Key Takeaways

  • We believe that Republicans are highly motivated to get tax reform done and that pragmatism will ultimately win the day.

  • The House would have to pass its version of the bill by Thanksgiving to keep Christmas in play, but we think passage of just the House version by the end of the year is more realistic.

  • Reconciling the House and Senate versions will be one of the biggest challenges to getting a bill to the president’s desk.

House Republicans released the initial version of their tax reform bill on Thursday, November 2. After months of aspirational outlines and frameworks devoid of detail, this was the real thing: 400+ pages of proposed legislation covering all of the details, including difficult decisions about eliminating some existing tax benefits so that the bill would not add more than $1.5 trillion to the current deficit—the limit set previously in the budget bill. While the final bill will look different from the House’s first effort, this was an important step forward. Here’s our look at the path ahead.

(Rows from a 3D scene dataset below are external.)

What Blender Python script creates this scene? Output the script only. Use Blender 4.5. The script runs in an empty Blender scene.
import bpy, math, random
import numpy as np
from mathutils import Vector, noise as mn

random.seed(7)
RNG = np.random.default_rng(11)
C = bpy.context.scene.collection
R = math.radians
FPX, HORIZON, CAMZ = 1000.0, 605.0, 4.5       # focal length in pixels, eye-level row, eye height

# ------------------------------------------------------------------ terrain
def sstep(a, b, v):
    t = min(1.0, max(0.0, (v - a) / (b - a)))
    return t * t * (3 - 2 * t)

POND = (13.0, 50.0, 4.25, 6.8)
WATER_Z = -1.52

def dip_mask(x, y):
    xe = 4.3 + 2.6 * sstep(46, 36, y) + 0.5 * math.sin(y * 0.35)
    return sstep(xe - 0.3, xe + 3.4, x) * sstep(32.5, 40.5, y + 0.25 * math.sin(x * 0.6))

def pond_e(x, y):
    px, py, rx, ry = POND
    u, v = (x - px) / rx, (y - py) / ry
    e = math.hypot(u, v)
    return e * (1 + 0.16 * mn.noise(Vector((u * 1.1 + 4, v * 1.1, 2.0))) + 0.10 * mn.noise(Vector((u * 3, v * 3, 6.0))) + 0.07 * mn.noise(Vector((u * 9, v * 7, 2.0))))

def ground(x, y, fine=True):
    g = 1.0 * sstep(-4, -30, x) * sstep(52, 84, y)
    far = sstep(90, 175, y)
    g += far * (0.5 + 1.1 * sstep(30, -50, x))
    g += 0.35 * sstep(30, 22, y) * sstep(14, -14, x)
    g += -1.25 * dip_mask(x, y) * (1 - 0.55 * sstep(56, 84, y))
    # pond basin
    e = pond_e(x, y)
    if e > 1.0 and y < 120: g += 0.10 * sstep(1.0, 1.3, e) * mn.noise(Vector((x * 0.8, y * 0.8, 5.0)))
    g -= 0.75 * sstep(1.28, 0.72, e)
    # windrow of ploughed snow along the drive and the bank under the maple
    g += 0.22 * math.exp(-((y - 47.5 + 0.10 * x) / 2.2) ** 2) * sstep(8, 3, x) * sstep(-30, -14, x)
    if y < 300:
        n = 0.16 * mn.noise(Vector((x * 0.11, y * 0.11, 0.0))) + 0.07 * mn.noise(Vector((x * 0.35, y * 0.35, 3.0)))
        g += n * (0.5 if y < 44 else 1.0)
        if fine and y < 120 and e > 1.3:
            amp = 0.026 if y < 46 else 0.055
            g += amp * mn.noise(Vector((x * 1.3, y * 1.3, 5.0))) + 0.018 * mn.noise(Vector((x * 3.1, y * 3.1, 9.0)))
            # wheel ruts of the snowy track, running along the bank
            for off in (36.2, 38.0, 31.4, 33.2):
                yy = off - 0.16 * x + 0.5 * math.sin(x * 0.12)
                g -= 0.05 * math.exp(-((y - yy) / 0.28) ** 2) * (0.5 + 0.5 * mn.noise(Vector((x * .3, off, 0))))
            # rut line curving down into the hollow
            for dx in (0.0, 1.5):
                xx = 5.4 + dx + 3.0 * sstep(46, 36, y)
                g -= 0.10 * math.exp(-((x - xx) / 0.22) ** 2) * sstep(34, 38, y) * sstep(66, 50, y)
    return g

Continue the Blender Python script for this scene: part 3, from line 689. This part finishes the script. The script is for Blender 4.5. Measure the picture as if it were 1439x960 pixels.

Steps To Passing Tax Reform

The steps to passing tax reform will follow the typical path of how a bill becomes a law, but likely on an accelerated timeline. The main battles will continue to be over the “pay-fors,” current tax breaks that are reduced or eliminated to offset revenue lost due to new tax cuts. For each “pay-for” removed as part of negotiations, either a new one will need to be introduced elsewhere, one of the new tax cuts must be decreased or eliminated, or some accounting maneuver must be introduced that provides legislative cover.

From Bill To Law

A bill only becomes a law when both houses of Congress pass identical bills. Because the bills from the House and the Senate will likely look quite different, one of the most challenging steps in the process will be reconciling the two versions. Once we get to a final single bill, progress should be smoother: Republicans should have worked out all of the compromises needed to secure the necessary votes, although nothing is guaranteed until the votes are in.

The Senate will not wait until a House version is passed before starting the process on its own version. In the next two weeks, we will likely see the Senate release its initial version of its bill, much like the House did last week.